Keenam, kata āli bermakna para kerabat Nabi saw. yang beriman dari kalangan bani Hāsyim, bani Muṭṭalib, bani ‘Abdi Manāf, dan para keturunan mereka. Pendapat ini disebutkan dalam Madārij aṣ-Ṣu‘ūd ilā Iktisā’i al-Burūd (syarah atas kitab al-Mawlid an-Nabawiyy karya Sayyid Ja‘far yang terkenal dengan al-Barzanjī, hlm. 3), Fatḥ al-Majīd fī Syarḥ ad-Durr al-Farīd (syarah atas kitab ad-Durr al-Farīd fī ‘Ilm at-Tawḥīd karya Syekh Ahmad an-Naḥrāwī, hlm. 3), Salālim al-Fuḍalā’ (hlm. 6), Tanqīḥ al-Qawl al-Ḥaśīś fī Syarḥ Lubāb al-Ḥadīś (hlm. 3), Qūt al-Ḥabīb al-Garīb (hlm. 11), dan Mirqāh Ṣu‘ūd at-Taṣdīq fī Syarḥ Sullam at-Tawfīq ilā Maḥabbatillāh ‘alā at-Taḥqīq (syarah atas kitab Sullam at-Tawfīq karya Syekh ‘Abdullāh bin al-Ḥusayn bin Ṭāhir Bā‘alawī, hlm. 3). Ketujuh, kata āli bermakna semua kerabat Nabi sebagaimana disebutkan dalam Fatḥ al-Majīd fī Syarḥ ad-Durr al-Farīd (hlm. 3) dan Mirqāh Ṣu‘ūd at-Taṣdīq fī Syarḥ Sullam at-Tawfīq ilā Maḥabbatillāh ‘alā at-Taḥqīq (hlm. 3).

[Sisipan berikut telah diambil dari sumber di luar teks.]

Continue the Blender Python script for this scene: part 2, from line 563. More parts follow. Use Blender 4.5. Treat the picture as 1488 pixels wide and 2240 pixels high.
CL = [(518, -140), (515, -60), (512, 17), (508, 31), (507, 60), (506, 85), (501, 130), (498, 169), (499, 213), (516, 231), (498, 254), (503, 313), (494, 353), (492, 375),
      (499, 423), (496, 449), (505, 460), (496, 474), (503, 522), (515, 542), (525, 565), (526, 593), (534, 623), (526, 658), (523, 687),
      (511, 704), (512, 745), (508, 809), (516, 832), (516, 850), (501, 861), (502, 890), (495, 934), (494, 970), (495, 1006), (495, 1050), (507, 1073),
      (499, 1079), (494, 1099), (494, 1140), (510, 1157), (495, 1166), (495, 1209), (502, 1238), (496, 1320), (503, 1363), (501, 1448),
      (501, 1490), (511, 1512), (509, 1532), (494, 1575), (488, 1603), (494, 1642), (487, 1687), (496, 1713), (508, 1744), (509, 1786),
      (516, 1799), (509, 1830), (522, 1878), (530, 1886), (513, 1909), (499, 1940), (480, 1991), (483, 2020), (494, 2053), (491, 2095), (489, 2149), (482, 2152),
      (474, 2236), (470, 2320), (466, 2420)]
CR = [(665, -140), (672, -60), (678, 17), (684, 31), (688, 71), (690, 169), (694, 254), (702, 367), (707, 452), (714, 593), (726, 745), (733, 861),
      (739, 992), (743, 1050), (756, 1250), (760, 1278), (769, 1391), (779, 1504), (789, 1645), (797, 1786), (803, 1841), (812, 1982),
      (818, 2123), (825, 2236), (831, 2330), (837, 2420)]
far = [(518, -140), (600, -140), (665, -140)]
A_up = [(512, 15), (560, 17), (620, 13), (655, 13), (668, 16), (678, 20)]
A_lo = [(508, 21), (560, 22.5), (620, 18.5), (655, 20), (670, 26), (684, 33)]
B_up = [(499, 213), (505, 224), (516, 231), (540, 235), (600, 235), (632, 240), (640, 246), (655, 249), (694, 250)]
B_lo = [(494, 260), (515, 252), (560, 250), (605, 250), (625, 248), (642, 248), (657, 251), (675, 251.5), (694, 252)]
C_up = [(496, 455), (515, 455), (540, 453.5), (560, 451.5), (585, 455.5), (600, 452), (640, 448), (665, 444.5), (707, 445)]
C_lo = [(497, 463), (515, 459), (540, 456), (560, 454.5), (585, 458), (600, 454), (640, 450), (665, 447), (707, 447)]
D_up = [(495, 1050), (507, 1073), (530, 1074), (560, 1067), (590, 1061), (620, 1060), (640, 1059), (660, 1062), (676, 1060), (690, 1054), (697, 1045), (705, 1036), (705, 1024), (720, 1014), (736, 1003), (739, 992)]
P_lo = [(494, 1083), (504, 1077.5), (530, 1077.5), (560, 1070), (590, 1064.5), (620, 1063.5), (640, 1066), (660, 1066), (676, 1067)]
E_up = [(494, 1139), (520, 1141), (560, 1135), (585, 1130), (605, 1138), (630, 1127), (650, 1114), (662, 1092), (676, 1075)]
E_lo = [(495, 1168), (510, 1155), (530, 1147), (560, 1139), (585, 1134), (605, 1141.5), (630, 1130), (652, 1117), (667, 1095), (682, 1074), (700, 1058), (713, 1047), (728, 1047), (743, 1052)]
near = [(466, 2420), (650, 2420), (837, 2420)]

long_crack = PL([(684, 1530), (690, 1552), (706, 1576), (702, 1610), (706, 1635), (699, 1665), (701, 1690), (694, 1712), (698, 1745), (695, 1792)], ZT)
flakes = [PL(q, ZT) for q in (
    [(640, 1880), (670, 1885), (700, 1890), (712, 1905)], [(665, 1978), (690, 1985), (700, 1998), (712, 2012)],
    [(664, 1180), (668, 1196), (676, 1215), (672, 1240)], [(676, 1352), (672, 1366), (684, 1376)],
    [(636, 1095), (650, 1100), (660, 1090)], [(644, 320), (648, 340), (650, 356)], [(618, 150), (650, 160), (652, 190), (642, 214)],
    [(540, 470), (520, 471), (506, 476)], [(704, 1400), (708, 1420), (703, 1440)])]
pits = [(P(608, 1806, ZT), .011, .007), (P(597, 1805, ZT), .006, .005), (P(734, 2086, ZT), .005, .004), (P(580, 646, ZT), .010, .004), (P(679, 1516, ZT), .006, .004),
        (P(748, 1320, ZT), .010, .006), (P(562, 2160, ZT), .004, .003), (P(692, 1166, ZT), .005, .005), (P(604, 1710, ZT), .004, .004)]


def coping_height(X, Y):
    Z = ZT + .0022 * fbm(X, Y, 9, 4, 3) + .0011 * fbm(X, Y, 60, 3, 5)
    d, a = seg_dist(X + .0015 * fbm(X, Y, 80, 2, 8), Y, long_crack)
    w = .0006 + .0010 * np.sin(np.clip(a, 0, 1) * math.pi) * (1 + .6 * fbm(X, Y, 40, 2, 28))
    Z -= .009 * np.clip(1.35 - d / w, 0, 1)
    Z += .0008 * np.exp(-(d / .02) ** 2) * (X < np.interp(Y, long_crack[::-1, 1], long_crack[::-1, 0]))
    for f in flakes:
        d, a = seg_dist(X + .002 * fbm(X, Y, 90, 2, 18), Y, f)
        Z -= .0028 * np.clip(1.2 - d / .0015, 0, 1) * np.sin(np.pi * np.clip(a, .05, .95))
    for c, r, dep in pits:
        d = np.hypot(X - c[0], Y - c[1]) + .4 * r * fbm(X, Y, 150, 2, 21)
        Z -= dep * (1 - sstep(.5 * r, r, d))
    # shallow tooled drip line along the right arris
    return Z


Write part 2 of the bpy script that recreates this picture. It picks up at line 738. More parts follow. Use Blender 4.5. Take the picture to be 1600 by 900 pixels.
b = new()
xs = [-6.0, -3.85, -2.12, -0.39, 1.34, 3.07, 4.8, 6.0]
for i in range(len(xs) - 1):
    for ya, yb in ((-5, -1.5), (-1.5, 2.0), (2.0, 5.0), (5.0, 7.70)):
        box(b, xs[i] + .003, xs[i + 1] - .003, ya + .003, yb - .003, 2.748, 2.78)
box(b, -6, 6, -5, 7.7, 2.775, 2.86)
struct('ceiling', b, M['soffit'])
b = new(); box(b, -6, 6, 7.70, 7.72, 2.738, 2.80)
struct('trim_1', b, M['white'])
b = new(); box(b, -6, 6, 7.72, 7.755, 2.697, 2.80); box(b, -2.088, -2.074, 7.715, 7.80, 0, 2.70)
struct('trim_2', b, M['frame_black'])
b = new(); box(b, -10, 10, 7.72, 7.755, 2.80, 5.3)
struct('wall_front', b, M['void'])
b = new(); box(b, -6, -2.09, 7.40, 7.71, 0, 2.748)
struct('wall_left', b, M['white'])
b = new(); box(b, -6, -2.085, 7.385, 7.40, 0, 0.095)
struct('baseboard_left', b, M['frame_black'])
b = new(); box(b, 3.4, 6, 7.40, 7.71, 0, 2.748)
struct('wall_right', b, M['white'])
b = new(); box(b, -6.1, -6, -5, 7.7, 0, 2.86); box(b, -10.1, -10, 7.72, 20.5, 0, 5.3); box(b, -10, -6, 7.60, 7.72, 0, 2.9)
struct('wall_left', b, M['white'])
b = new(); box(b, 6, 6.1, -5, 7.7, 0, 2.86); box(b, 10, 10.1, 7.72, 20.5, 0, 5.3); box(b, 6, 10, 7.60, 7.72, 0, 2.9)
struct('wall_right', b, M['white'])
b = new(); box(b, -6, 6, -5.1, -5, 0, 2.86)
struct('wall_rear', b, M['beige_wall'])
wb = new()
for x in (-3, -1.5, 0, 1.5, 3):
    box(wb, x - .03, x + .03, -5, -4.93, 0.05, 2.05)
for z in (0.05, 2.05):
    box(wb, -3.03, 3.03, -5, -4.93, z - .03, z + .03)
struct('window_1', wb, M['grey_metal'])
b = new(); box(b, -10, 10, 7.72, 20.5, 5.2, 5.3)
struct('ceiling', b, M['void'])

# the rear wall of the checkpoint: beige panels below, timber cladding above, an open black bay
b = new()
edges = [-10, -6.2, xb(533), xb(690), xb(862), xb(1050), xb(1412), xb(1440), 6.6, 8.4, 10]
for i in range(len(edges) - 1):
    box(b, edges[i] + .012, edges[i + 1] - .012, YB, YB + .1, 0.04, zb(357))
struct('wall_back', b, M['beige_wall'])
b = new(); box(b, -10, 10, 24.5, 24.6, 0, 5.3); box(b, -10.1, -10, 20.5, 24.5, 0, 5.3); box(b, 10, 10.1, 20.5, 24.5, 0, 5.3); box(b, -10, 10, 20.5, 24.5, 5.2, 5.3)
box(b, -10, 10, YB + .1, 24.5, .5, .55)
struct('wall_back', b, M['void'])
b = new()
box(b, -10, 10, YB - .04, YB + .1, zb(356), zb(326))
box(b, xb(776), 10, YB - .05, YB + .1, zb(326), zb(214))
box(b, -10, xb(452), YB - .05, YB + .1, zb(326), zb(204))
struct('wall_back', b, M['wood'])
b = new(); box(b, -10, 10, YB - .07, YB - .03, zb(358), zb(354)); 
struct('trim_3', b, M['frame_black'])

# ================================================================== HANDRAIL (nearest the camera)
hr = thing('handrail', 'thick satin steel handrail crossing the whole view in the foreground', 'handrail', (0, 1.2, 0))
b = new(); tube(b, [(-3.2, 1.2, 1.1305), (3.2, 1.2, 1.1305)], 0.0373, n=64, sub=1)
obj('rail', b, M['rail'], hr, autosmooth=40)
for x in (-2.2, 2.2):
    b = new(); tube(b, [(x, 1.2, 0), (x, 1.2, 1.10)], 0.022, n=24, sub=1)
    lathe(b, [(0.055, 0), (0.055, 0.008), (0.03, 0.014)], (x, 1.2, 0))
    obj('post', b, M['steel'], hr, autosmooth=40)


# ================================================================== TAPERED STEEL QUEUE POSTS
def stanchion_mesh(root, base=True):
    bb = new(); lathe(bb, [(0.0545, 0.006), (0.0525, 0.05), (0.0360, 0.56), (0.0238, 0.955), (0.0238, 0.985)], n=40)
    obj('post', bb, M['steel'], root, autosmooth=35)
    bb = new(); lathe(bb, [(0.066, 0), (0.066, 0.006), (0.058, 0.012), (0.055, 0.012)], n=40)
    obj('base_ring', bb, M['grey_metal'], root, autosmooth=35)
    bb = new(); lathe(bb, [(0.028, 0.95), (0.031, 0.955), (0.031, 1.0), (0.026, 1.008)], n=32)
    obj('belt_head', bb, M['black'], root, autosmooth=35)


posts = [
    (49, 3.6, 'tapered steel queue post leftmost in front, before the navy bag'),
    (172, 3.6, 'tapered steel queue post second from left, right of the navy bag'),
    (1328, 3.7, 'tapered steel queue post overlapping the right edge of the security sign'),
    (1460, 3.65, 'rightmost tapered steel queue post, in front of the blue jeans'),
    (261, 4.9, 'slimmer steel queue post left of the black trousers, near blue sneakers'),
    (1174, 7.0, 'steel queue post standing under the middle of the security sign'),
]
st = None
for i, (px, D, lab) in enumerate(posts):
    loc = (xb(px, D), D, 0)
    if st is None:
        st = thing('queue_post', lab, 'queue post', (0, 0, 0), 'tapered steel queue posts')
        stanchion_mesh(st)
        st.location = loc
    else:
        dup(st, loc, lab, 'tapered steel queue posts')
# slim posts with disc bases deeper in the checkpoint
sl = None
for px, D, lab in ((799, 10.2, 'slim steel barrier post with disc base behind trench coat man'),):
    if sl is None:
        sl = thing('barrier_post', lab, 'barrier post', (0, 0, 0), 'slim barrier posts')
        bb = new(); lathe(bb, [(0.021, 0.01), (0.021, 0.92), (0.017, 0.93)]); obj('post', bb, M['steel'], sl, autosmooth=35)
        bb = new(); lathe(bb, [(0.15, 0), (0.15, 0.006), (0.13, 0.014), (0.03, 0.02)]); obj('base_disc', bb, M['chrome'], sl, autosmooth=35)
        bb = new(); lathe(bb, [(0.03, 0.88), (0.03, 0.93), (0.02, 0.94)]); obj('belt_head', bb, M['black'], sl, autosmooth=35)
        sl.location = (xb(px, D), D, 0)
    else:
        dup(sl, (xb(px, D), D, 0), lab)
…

Dari beberapa makna āli yang telah disebutkan tersebut, Syekh Nawawī membagi keluarga Nabi secara garis besar menjadi dua kelompok. Pertama, ālu fī maqām ad-du‘a’ (keluarga dalam kedudukan doa), yaitu semua umat Islam, baik yang takwa maupun yang durhaka. Kedua, ālu fī maqām az-zakāh (keluarga dalam kedudukan zakat), yaitu orang-orang yang tidak boleh (haram) menerima zakat. Mereka adalah kalangan bani Hāsyim, bani Muṭṭalib, dan para keturunan mereka (Kāsyifah as-Sajā, hlm. 4 dan Qūt al-Ḥabīb al-Garīb, hlm. 11).
Dengan demikian, dapat dipahami bahwa orang-orang yang seiman dengan Nabi Muhammad saw. (seperti para nabi terdahulu dan umatnya serta orang-orang yang beriman), orang-orang yang mengikuti Nabi Muhammad saw., dan para pembantu Nabi Muhammad saw. yang beriman adalah keluarga Nabi dalam kedudukan doa (ālu fī maqām ad-du‘a’). Adapun orang-orang yang memiliki hubungan darah dengan Nabi Muhammad saw. (seperti kalangan bani Hāsyim, bani Muṭṭalib, bani ‘Abdi Manāf, dan keturunan-keturunan mereka; anak cucu Nabi dan orang-orang yang memiliki hubungan nasab dengan Nabi; dan semua kerabat Nabi) adalah keluarga Nabi dalam kedudukan zakat (ālu fī maqām az-zakāh). Wallāhu A‘lam wa A‘lā wa Aḥkam.